Israël-Iran : la flambée du baril ravive le spectre d’un choc énergétique
© Ali Mohammadi/Bloomberg
De quoi on parle ?
Dans la nuit du 12 au 13 juin, Israël a mené une série de frappes contre des sites militaires, nucléaires et balistiques en Iran. Dès le lendemain, l’Iran a lancé plus d’une centaine de drones et missiles en représailles, visant le centre et le sud du territoire israélien. Bien que les installations pétrolières iraniennes n’aient pas été endommagées, l’effet immédiat s’est fait sentir sur les marchés : le baril de Brent a bondi de plus de 10 %, atteignant 78,50 dollars, et celui du WTI a franchi les 75 dollars. Il s’agit de la plus forte hausse en une seule journée depuis 2019, selon S&P Global.
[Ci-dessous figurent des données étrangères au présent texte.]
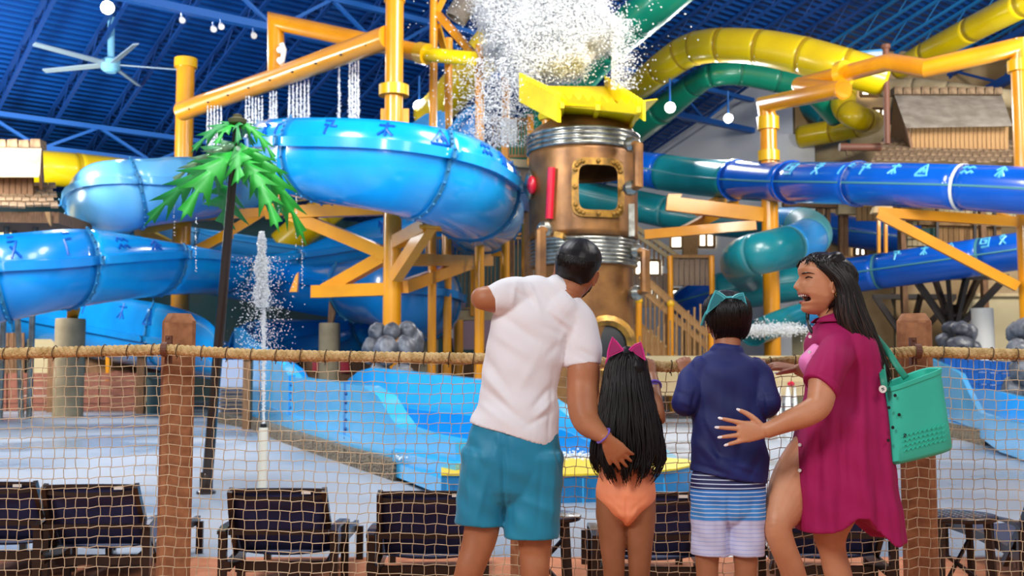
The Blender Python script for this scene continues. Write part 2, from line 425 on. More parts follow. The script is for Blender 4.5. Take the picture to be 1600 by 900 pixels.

Pourquoi c'est important ?
Si l’Iran représente « seulement » 5 % de l’offre pétrolière mondiale, il occupe une position géostratégique clé : celle du détroit d’Ormuz. Ce passage maritime, qu’il contrôle en partie, concentre à lui seul environ 20 % du trafic pétrolier mondial, soit jusqu’à 18 millions de barils par jour. En cas d’escalade, une fermeture du détroit gèlerait non seulement les exportations iraniennes, mais aussi celles du Koweït, du Qatar, d’Oman et d’une large partie de l’Irak. Selon plusieurs analystes, un tel blocage pourrait faire grimper les prix du Brent à 100 dollars, voire au-delà. Le coût du transport maritime a déjà été impacté : les assureurs et courtiers signalent une flambée des primes de risque dans le Golfe.
Ce que ça change.
La hausse actuelle des cours ne reflète pas une pénurie physique, mais une prime de risque géopolitique. Et cette dernière pourrait s’installer. Car au-delà du pétrole, les marchés s’inquiètent de la dégradation du contexte diplomatique. Les discussions prévues entre Washington et Téhéran sur le nucléaire ont été suspendues. L’administration Trump a renforcé ses sanctions contre la République islamique, tout en affirmant son soutien total à Israël. En Europe, les responsables politiques craignent une flambée durable des prix de l’énergie alors que la désinflation restait fragile. Un nouveau choc énergétique viendrait compliquer la trajectoire des banques centrales, notamment celle de la BCE, qui doit décider de la suite du cycle de baisse des taux entamé en juin.
Pour les entreprises industrielles et les compagnies aériennes, un baril au-dessus de 90 dollars réactive le risque d’érosion des marges. L’aviation civile, déjà sous pression, voit ses coûts de carburant s’envoler. Côté Bourses, les valeurs défensives (or, défense, énergie) se redressent, tandis que les secteurs cycliques ou énergivores corrigent.
Pour finir.
Le retour du risque géopolitique sur les marchés pétroliers n’est pas anecdotique. Il survient dans un contexte global déjà instable, où les marges de manœuvre monétaires sont réduites, et où les fragilités budgétaires se creusent. La question n’est plus de savoir si le pétrole va devenir cher, mais si l’instabilité au Moyen-Orient peut déclencher un choc de confiance plus large. En attendant, les investisseurs, les gouvernements et les banques centrales doivent composer avec une donnée qui semblait oubliée depuis 2022 : la géopolitique est de retour, et elle s’écrit au prix du baril.